Ainda há projetos na Câmara: um projeto de lei e uma PEC (Proposta de Emenda à Constituição) que podem definir as regras e regulamentar a vaquejada no Brasil. O tema não é novidade na casa, mas ganhou força com a decisão do STF que considerou a prática inconstitucional.
Em 2014, a Comissão de Agricultura, Pecuária, Abastecimento e Desenvolvimento Rural da Câmara aprovou um p rojeto de lei do deputado Efraim Filho (DEM-PB) que classifica a vaquejada como “atividade desportiva”. “Sua prática deve respeitar as regras de proteção à saúde e à integridade física dos animais”, diz o projeto, que aguarda votação.

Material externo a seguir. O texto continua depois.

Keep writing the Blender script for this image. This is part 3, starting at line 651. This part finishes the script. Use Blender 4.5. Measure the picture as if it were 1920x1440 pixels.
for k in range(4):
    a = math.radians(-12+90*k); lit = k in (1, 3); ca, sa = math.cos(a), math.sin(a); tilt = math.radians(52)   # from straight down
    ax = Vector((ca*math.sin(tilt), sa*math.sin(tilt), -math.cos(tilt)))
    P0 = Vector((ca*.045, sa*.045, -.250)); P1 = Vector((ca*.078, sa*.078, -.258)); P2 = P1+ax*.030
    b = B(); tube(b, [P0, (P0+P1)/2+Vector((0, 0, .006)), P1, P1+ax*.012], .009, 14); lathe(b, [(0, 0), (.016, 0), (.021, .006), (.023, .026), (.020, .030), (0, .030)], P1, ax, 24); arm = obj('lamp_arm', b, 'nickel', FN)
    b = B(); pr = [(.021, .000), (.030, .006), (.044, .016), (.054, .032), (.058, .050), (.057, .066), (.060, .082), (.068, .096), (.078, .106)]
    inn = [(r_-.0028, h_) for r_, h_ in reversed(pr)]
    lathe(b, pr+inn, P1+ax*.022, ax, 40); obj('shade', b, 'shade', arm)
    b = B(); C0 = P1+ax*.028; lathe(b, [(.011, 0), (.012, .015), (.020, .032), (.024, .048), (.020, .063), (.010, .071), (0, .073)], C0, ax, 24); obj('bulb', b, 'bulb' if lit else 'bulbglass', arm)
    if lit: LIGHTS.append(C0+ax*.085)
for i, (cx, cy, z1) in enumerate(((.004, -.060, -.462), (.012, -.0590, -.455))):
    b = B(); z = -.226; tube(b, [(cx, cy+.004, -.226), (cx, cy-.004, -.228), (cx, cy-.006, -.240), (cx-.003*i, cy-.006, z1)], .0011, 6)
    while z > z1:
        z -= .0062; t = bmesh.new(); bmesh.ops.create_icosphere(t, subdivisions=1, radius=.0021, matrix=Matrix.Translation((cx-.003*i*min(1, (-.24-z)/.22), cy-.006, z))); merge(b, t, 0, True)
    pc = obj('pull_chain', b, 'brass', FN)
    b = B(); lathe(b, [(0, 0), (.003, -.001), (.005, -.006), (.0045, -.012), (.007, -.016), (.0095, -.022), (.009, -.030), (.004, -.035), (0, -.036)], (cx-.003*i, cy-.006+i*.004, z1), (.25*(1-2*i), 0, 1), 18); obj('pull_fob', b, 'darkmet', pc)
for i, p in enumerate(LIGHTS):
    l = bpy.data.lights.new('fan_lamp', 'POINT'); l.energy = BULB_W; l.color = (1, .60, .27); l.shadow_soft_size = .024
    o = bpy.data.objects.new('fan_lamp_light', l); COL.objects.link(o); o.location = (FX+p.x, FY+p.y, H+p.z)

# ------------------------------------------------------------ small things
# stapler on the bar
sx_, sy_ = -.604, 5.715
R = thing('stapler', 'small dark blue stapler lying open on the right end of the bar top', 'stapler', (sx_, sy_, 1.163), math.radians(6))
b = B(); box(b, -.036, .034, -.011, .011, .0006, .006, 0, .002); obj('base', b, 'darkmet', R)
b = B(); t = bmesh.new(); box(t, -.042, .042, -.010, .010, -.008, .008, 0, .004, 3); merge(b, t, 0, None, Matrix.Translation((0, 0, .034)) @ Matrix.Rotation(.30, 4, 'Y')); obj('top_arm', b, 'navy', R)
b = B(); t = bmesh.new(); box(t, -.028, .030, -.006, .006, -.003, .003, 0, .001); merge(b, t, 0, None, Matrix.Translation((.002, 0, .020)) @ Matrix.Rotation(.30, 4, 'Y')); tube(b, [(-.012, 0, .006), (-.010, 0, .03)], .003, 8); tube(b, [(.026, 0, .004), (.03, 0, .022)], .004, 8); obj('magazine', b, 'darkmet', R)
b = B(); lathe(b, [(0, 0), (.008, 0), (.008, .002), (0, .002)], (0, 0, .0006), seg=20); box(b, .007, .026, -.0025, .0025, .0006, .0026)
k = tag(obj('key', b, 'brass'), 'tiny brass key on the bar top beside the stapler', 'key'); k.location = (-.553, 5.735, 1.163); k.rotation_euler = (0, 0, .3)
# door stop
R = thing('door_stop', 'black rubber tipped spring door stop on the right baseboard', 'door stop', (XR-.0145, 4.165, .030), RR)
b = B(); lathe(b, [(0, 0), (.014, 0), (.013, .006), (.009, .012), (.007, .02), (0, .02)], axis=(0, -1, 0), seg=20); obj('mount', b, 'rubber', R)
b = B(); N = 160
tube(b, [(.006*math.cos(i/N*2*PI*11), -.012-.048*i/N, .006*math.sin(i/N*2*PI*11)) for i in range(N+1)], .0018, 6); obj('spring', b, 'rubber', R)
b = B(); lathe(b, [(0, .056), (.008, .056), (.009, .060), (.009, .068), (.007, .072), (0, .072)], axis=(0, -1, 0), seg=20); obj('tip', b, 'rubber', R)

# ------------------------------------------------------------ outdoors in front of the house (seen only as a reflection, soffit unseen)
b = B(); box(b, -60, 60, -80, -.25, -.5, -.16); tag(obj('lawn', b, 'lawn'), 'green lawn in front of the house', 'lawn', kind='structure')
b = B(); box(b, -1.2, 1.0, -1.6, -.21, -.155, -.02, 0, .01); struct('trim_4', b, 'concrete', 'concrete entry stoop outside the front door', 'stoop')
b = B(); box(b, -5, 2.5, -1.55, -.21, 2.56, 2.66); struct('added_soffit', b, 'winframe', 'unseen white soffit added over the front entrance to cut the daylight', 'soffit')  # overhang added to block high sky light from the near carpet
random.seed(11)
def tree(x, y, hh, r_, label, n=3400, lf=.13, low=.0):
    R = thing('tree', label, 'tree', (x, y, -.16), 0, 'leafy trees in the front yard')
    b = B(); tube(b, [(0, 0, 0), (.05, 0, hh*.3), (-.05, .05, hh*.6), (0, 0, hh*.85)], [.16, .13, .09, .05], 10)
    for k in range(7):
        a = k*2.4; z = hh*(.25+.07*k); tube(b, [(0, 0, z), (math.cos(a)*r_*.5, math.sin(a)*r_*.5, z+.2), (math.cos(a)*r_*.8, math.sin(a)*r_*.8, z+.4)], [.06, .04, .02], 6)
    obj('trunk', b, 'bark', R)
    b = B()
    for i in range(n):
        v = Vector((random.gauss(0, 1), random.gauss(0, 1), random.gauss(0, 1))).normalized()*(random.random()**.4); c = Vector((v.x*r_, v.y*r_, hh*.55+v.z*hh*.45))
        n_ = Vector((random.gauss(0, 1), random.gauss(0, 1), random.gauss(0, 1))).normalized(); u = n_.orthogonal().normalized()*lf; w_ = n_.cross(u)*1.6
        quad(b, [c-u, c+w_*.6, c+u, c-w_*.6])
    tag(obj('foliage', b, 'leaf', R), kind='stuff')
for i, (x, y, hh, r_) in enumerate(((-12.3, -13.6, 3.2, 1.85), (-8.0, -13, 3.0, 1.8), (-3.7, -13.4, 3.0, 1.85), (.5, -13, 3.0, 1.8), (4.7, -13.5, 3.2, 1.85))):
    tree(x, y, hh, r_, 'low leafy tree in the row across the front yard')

Já a PEC citada é 270/16, que classifica rodeios e vaquejadas patrimônio cultural imaterial brasileiro, de autoria do deputado João Fernando Coutinho (PSB-PE). O presidente da Câmara, Rodrigo Maia (DEM-RJ), prometeu criar uma comissão especial para analisar a PEC.
Além da lei cearense derrubada, outros Estados têm leis próprias. Na Bahia, há uma lei sancionada em novembro de 2015 regulamentando as vaquejadas. Em setembro também do ano passado, foi a vez de Alagoas aprovar uma lei que transformou a vaquejada em esporte.
Depois da decisão do STF, as assembleias do Rio Grande do Norte e do Piauí tiveram projetos apresentados projetos para tornar a vaquejada patrimônio cultural e regulamentando-a como atividade esportiva. Na Paraíba, houve a instalação da Frente Parlamentar em Defesa da Vaquejada.
Maus-tratos em ambos
Para os defensores de animais, não há muita diferença entre as duas práticas. “É uma prática cruel, não tem nada de tradição, cultura, esporte: é sadismo e tortura animal! E mesmo se for tradição, tem que acabar. A escravidão não era tradição, cultura e não acabou?”, questiona Geuza Leitão, presidente da UIPA (União Internacional de Proteção Animal), que questionou a lei cearense.
Segundo ela, tanto a vaquejada, como o rodeio, submetem a um tratamento cruel os animais, com práticas que não seriam mostradas ao público. “Os rodeios, por exemplo, para o boi pular, é colocado um cinto para apertar a virilha. Na vaquejada, cortam o chifre do animal para não furar o cavalo e o montador. Regulamentar é um erro. Não existem essas práticas sem crueldade aos animais”, disse.
Para a PGR (Procuradoria-Geral da República), a vaquejada deve ser proibida por ser ofensiva aos animais, e por ser dever do Estado protegê-los.
“É ressabido que as vaquejadas traduzem situação notória de maus tratos a animais. A prática é inconstitucional, ainda que realizada em contexto cultural. (…) O fato de a atividade resultar em algum ganho para a economia regional tampouco basta a convalidá-la, em face da necessidade de respeito ao ambiente que permeia toda a atividade econômica”, disse, em parecer na ação do STF que derrubou a lei cearense, o procurador-geral da República, Rodrigo Janot.